I am stuck on this problem where I have been asked to find the distribution of stops for the scenario where there are $5$ levels and $4$ people.
For example, when stops $(S)$ is $= 1$, $P(S=1)$. This means that the lift stops at exactly one level. I need to find the probability that all people exit at exactly one floor. For this, there are five levels to choose where the lift stops. Hence, $P(S=1) = \frac{5}{5^4}$.

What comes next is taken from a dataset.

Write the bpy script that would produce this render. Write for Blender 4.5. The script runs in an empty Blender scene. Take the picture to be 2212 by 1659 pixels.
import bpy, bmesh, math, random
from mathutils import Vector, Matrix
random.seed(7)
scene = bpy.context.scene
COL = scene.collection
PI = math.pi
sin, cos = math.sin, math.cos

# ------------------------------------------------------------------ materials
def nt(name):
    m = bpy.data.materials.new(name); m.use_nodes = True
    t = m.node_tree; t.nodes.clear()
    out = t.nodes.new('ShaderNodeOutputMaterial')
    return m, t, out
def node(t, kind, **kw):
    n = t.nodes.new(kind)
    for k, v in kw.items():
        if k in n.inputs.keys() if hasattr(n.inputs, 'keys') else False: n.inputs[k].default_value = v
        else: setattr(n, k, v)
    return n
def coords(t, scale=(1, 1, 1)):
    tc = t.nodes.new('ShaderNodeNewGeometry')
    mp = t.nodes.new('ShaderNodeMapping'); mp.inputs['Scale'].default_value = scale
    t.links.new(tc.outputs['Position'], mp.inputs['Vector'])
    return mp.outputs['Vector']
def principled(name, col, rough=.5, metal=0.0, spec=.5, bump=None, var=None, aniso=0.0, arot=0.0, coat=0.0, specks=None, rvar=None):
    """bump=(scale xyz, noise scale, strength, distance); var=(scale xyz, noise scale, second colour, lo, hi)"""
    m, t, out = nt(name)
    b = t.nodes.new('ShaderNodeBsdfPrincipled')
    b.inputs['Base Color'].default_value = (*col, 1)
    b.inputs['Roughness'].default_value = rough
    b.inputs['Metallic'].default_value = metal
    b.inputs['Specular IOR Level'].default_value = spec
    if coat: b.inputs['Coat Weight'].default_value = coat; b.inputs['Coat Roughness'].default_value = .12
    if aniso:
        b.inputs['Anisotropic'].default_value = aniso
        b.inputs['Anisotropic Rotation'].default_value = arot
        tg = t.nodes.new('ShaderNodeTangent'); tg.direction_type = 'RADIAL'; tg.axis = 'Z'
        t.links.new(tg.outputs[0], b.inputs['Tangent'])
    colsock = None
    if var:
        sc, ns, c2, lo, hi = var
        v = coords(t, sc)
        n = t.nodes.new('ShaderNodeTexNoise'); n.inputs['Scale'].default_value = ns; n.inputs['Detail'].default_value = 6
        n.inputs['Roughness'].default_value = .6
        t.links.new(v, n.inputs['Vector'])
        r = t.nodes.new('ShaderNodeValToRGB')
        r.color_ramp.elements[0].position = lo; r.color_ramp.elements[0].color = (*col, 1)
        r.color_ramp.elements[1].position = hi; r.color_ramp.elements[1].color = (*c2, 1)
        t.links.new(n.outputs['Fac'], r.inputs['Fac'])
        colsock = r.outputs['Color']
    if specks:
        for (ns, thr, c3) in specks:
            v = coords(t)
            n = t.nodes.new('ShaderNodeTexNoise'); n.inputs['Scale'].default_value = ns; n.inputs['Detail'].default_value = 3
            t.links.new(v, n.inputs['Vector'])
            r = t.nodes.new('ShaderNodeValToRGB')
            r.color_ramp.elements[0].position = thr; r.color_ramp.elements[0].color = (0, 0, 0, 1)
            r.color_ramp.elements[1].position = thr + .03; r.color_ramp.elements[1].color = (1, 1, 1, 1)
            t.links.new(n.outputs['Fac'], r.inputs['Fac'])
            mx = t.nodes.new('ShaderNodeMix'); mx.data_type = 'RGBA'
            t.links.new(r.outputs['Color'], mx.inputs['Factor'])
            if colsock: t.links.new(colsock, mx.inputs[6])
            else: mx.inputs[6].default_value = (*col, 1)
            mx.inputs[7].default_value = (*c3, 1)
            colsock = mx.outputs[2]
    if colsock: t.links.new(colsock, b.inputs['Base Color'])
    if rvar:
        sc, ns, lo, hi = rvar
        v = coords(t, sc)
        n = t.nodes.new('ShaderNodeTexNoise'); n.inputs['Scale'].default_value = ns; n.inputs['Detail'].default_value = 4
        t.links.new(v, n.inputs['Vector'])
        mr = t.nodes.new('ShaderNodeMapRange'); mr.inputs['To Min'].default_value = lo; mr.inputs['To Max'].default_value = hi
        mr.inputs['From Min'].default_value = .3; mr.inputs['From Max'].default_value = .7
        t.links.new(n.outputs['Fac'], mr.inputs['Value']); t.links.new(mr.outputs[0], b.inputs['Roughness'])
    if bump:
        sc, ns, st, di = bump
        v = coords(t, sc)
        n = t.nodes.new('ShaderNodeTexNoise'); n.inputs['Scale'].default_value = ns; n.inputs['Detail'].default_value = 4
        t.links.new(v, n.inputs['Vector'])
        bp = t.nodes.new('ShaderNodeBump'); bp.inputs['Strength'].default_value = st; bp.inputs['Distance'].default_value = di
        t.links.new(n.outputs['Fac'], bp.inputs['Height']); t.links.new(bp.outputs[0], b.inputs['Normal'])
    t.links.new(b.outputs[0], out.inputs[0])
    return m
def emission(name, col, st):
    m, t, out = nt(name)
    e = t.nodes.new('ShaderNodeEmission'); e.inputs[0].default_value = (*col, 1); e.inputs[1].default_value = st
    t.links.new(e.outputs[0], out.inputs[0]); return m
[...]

For $P(S=2)$, the lift stops at exactly two floors. This could happen when $3$ students exit at one floor and the other exits at a different floor OR, $2$ people exit at one floor and other $2$ exit at a different floor. For Case $1$, $3$ people have $5$ options, these $3$ people could be chosen $4$ ways and there are $4$ floors remaining so I have concluded that case $1$ $=$ $5 \cdot 4 \cdot 4$. For the second scenario I am not sure.
Then further, I am having issues resolving $P(S=3)$ and $P(S=4)$.
Assistance is greatly appreciated.
Let $m$ be the number of levels and $n$ be the number of people. The number of ways to distribute $n$ people into $k$ non-empty levels is given by $k!\left\{ {n \atop k}\right\}$, where $\left\{ {n \atop k}\right\}$ is the notation for the stirling number of the second kind. Since the number of ways we can choose the non-empty levels are $\binom{m}{k}$, then $$ P(S = k) = \frac{k!}{m^n} \left\{ {n \atop k}\right\} \binom{m}{k}.$$
For the case $m=5$ and $n=4$, we have \begin{align*} P(S = 1) &= \frac{1}{125},\\ P(S = 2) &= \frac{28}{125},\\ P(S = 3) &= \frac{72}{125},\\ P(S = 4) &= \frac{24}{125},\\ P(S = 5) &= 0,\\ \end{align*} which indeed sum up to $1$.